‘Recording/Remembering Mobility’ -ASMCF/SSFH PG Study Day

The panel ‘Recording/remembering mobility’ had a further common theme of inclusion versus exclusion across different types of mobility. Antonia Wimbush’s paper, ‘Postcolonial mobility: Empowerment of exile’ focused on Véronique Tadjo, an Ivoirian writer and lecturer born in Paris, a Fulbright scholar with a Sorbonne doctorate. Antonia showed how Tadjo, a cosmopolitan writer, experienced a sense of exclusion from her father’s native Akan language and culture, as explored in the 2010 book Loin de mon père. Tadjo is an example, Antonia argued, of how Francophone writers can experience cultural hybridity as exile. Fabienne Cheung’s paper ‘Récits d’Ellis Island: Georges Perec’s migratory journey’ examined the 1980 film by Perec and Robert Bober, showing how the attempted objectivity of its documentary aspects contrast with the highly personal dimensions introduced by Bober and Perec, and their radical sense of non-belonging – Bober’s grandfather was among the 2% of immigrants refused entry at Ellis Island, while Perec’s family, caught up in the Holocaust, never had the chance to get there. This sense of exclusion is contrasted in the film with the experience of the majority of visitors to the island, Americans whose family had entered the USA through Ellis. Fabienne demonstrated Perec’s questioning of how identity is constructed around a sense of belonging or non-belonging. Finally, Fanny Louvier’s paper highlighted the lives of French female domestic servants in the period 1900-1940, and the complex social mobilities that they experienced. These servants frequently wrote about the novelty of encountering new kinds of food in service. Eating ‘upper-class’ food (and taking knowledge of it home) could supply a sense of successful mobility, a new identity that was embraced. Alternatively, preserving local food customs of their region of origin could be a way to maintain a sense of identity while in service.

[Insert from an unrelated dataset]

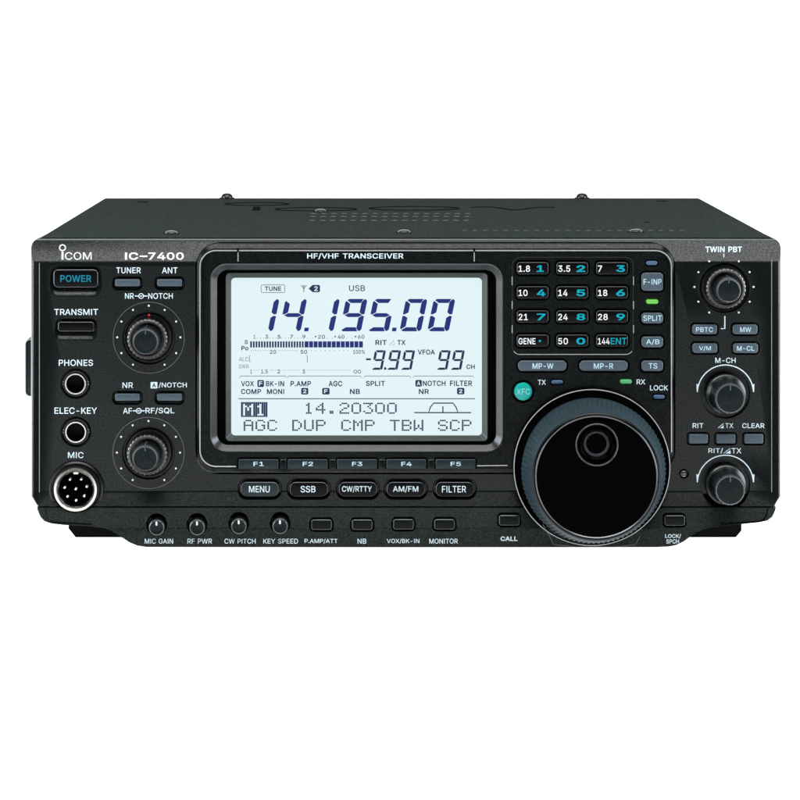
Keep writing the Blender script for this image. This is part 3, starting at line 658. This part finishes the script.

The acquisition of new cultural forms could leave domestic servants with a sense of double exclusion – mocked by their culture of origin and disdained by their employers: Fanny discussed this in terms of ‘the hidden injuries of class’. The discussion showed that all three papers had in common the idea of exclusion as the flipside of mobility – puncturing the often uplifting narratives of mobility and adding a mournful or melancholic aspect.